With her latest biography in danger, and her previous work out of fashion, author Lee Israel (Melissa McCarthy) is struggling to make ends meet. Misanthropic and with a propensity to drink, Lee is not sure as to what her future has to offer. However circumstances give Lee an unexpected option, when she is lucky enough to find a letter while researching her work. Soon, with the help of her drinking buddy, Jack Hock (Richard E. Grant), Lee embarks on a different career, that of forging the correspondence of well known writers.

Kudos to the extreme foresight of Heller to take a step back as a director, and not to overwhelm with cinematic flourishes. She has realised that the weight of this story lies within the extraordinary characters it presents, and has given the safe space for the actors to express this, while doing her part in an extraordinarily competent and non intrusive fashion. It allows McCarthy and Grant’s performances to shine, and creates something that not only fashions likably unlikable characters, but is extraordinarily empathetic towards them. Here is the strength of Can You Ever Forgive Me?, because, although we as an audience are relatively forgiving of a likable rogue, or a redeemable train-wreck, rarely do we glimpse them portrayed with such compassion and understanding.
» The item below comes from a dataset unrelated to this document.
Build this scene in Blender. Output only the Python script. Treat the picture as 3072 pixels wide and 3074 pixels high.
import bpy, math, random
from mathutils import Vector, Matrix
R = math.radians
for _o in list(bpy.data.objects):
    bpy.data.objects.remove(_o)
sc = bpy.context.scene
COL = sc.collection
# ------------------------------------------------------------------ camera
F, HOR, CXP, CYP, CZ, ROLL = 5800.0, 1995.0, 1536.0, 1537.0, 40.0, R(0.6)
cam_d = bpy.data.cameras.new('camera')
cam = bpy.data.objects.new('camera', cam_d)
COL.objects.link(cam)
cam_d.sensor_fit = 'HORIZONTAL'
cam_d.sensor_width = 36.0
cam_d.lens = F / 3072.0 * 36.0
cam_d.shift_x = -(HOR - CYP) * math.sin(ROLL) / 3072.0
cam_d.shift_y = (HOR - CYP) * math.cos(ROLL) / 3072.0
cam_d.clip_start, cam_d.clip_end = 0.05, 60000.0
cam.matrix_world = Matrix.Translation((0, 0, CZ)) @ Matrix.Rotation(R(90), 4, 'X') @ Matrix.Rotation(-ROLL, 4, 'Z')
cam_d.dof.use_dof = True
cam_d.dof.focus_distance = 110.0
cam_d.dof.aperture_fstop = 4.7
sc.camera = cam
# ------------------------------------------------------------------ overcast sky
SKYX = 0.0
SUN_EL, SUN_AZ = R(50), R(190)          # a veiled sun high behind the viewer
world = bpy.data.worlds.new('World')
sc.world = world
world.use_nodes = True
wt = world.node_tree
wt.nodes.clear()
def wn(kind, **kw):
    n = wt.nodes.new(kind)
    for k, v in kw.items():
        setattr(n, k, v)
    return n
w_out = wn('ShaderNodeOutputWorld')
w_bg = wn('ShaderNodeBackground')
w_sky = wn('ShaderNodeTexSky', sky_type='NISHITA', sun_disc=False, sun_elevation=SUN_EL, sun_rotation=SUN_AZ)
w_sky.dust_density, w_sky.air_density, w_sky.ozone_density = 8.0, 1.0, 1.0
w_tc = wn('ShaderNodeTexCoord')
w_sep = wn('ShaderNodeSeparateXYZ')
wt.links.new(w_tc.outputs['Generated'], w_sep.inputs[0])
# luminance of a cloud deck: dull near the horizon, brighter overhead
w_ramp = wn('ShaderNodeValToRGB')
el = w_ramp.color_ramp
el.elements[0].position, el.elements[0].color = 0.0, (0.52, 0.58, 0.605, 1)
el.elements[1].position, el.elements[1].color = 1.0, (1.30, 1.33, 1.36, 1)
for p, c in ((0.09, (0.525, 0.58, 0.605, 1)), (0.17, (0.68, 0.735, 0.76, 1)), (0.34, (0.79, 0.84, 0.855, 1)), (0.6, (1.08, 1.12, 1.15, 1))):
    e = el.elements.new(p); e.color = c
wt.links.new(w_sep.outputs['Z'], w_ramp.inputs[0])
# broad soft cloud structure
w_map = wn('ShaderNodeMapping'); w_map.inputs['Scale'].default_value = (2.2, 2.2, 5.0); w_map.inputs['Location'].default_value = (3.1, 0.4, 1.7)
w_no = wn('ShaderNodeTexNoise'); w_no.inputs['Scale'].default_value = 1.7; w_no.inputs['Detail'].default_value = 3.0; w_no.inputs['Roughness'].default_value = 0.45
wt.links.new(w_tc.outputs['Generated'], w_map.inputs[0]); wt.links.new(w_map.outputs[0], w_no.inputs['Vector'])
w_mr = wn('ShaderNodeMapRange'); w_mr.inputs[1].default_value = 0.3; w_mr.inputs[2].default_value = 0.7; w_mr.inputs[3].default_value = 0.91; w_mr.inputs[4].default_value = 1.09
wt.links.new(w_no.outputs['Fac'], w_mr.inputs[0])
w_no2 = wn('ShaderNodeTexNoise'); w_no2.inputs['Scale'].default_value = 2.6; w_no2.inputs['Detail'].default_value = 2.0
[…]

McCarthy is sterling in this regard. The nuance she brings to her acting is more than unexpected, it is a revelation, and the response it elicits in the audience is palpable. It is not a performance of grand gestures, but small expressions. Someone that has been ground down by life, even when she started from a pessimistic and misanthropic basis. She is certainly capable of showing us the extreme prickliness of Lee, but also making us care for the character, and admire her even as her actions become less and less defensible. Grant is on more familiar ground, having cut his teeth on charming drunken ne’er-do-wells (Withnail and I), but his practiced familiarity lifts the role to something grand. Combined the two have marvelous chemistry, each playing off the other for darkly comedic effect, and more than a little genuine drama.

Can You Ever Forgive Me?, as with her previous film, really showcases Heller’s understanding of character and strength in conveying it. Helped by two consummate performances it is certainly engaging viewing.